- _GIVEN INFORMATION_
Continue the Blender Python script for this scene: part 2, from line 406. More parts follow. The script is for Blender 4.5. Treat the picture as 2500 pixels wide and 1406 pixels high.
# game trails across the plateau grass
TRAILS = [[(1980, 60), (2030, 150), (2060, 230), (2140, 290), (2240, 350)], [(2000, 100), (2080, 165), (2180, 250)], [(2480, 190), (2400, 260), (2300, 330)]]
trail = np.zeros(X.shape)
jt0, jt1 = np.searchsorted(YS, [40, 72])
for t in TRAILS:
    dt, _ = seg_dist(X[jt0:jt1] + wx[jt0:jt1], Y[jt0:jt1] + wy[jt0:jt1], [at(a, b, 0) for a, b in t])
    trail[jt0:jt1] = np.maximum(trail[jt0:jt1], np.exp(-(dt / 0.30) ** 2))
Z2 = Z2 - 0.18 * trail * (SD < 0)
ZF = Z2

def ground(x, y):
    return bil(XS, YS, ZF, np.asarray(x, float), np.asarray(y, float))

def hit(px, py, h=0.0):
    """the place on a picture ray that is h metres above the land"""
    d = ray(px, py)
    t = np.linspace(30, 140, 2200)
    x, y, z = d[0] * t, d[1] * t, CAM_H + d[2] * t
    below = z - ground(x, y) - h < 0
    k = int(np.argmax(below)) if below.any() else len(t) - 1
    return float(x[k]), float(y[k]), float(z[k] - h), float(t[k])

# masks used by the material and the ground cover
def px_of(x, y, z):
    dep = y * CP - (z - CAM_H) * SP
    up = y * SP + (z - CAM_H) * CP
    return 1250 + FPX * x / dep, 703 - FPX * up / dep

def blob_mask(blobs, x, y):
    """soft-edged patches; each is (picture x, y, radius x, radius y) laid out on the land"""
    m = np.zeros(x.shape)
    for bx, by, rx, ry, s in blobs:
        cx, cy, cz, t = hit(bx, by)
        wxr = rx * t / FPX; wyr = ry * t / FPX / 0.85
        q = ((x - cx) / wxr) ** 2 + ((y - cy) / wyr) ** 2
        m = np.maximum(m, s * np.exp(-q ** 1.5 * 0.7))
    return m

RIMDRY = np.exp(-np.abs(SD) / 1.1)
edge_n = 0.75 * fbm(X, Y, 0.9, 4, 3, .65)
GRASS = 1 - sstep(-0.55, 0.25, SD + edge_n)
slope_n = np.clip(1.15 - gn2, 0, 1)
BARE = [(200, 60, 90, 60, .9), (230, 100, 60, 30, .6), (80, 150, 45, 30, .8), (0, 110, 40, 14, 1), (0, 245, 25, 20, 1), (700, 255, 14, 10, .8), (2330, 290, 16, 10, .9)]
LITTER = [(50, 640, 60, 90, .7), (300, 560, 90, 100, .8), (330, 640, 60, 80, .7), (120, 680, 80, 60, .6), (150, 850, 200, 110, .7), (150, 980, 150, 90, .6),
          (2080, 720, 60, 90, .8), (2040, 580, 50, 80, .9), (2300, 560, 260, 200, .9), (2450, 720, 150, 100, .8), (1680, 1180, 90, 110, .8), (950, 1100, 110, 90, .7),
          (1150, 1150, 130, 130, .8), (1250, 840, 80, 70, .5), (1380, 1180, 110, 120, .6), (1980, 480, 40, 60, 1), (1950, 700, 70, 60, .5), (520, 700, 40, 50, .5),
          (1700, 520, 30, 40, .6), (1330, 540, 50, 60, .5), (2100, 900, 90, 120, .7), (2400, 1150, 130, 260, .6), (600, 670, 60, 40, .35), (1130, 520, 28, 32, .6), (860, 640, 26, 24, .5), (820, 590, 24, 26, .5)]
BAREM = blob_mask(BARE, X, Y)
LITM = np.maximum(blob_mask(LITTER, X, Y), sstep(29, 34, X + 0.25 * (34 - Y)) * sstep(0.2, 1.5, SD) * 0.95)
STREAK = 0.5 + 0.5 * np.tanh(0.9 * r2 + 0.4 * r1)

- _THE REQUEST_
Set out the complete listing exactly as shown.

- _WRITTEN RESPONSE_
Continue the Blender Python script for this scene: part 2, from line 406. More parts follow. The script is for Blender 4.5. Treat the picture as 2500 pixels wide and 1406 pixels high.
# game trails across the plateau grass
TRAILS = [[(1980, 60), (2030, 150), (2060, 230), (2140, 290), (2240, 350)], [(2000, 100), (2080, 165), (2180, 250)], [(2480, 190), (2400, 260), (2300, 330)]]
trail = np.zeros(X.shape)
jt0, jt1 = np.searchsorted(YS, [40, 72])
for t in TRAILS:
    dt, _ = seg_dist(X[jt0:jt1] + wx[jt0:jt1], Y[jt0:jt1] + wy[jt0:jt1], [at(a, b, 0) for a, b in t])
    trail[jt0:jt1] = np.maximum(trail[jt0:jt1], np.exp(-(dt / 0.30) ** 2))
Z2 = Z2 - 0.18 * trail * (SD < 0)
ZF = Z2

def ground(x, y):
    return bil(XS, YS, ZF, np.asarray(x, float), np.asarray(y, float))

def hit(px, py, h=0.0):
    """the place on a picture ray that is h metres above the land"""
    d = ray(px, py)
    t = np.linspace(30, 140, 2200)
    x, y, z = d[0] * t, d[1] * t, CAM_H + d[2] * t
    below = z - ground(x, y) - h < 0
    k = int(np.argmax(below)) if below.any() else len(t) - 1
    return float(x[k]), float(y[k]), float(z[k] - h), float(t[k])

# masks used by the material and the ground cover
def px_of(x, y, z):
    dep = y * CP - (z - CAM_H) * SP
    up = y * SP + (z - CAM_H) * CP
    return 1250 + FPX * x / dep, 703 - FPX * up / dep

def blob_mask(blobs, x, y):
    """soft-edged patches; each is (picture x, y, radius x, radius y) laid out on the land"""
    m = np.zeros(x.shape)
    for bx, by, rx, ry, s in blobs:
        cx, cy, cz, t = hit(bx, by)
        wxr = rx * t / FPX; wyr = ry * t / FPX / 0.85
        q = ((x - cx) / wxr) ** 2 + ((y - cy) / wyr) ** 2
        m = np.maximum(m, s * np.exp(-q ** 1.5 * 0.7))
    return m

RIMDRY = np.exp(-np.abs(SD) / 1.1)
edge_n = 0.75 * fbm(X, Y, 0.9, 4, 3, .65)
GRASS = 1 - sstep(-0.55, 0.25, SD + edge_n)
slope_n = np.clip(1.15 - gn2, 0, 1)
BARE = [(200, 60, 90, 60, .9), (230, 100, 60, 30, .6), (80, 150, 45, 30, .8), (0, 110, 40, 14, 1), (0, 245, 25, 20, 1), (700, 255, 14, 10, .8), (2330, 290, 16, 10, .9)]
LITTER = [(50, 640, 60, 90, .7), (300, 560, 90, 100, .8), (330, 640, 60, 80, .7), (120, 680, 80, 60, .6), (150, 850, 200, 110, .7), (150, 980, 150, 90, .6),
          (2080, 720, 60, 90, .8), (2040, 580, 50, 80, .9), (2300, 560, 260, 200, .9), (2450, 720, 150, 100, .8), (1680, 1180, 90, 110, .8), (950, 1100, 110, 90, .7),
          (1150, 1150, 130, 130, .8), (1250, 840, 80, 70, .5), (1380, 1180, 110, 120, .6), (1980, 480, 40, 60, 1), (1950, 700, 70, 60, .5), (520, 700, 40, 50, .5),
          (1700, 520, 30, 40, .6), (1330, 540, 50, 60, .5), (2100, 900, 90, 120, .7), (2400, 1150, 130, 260, .6), (600, 670, 60, 40, .35), (1130, 520, 28, 32, .6), (860, 640, 26, 24, .5), (820, 590, 24, 26, .5)]
BAREM = blob_mask(BARE, X, Y)
LITM = np.maximum(blob_mask(LITTER, X, Y), sstep(29, 34, X + 0.25 * (34 - Y)) * sstep(0.2, 1.5, SD) * 0.95)
STREAK = 0.5 + 0.5 * np.tanh(0.9 * r2 + 0.4 * r1)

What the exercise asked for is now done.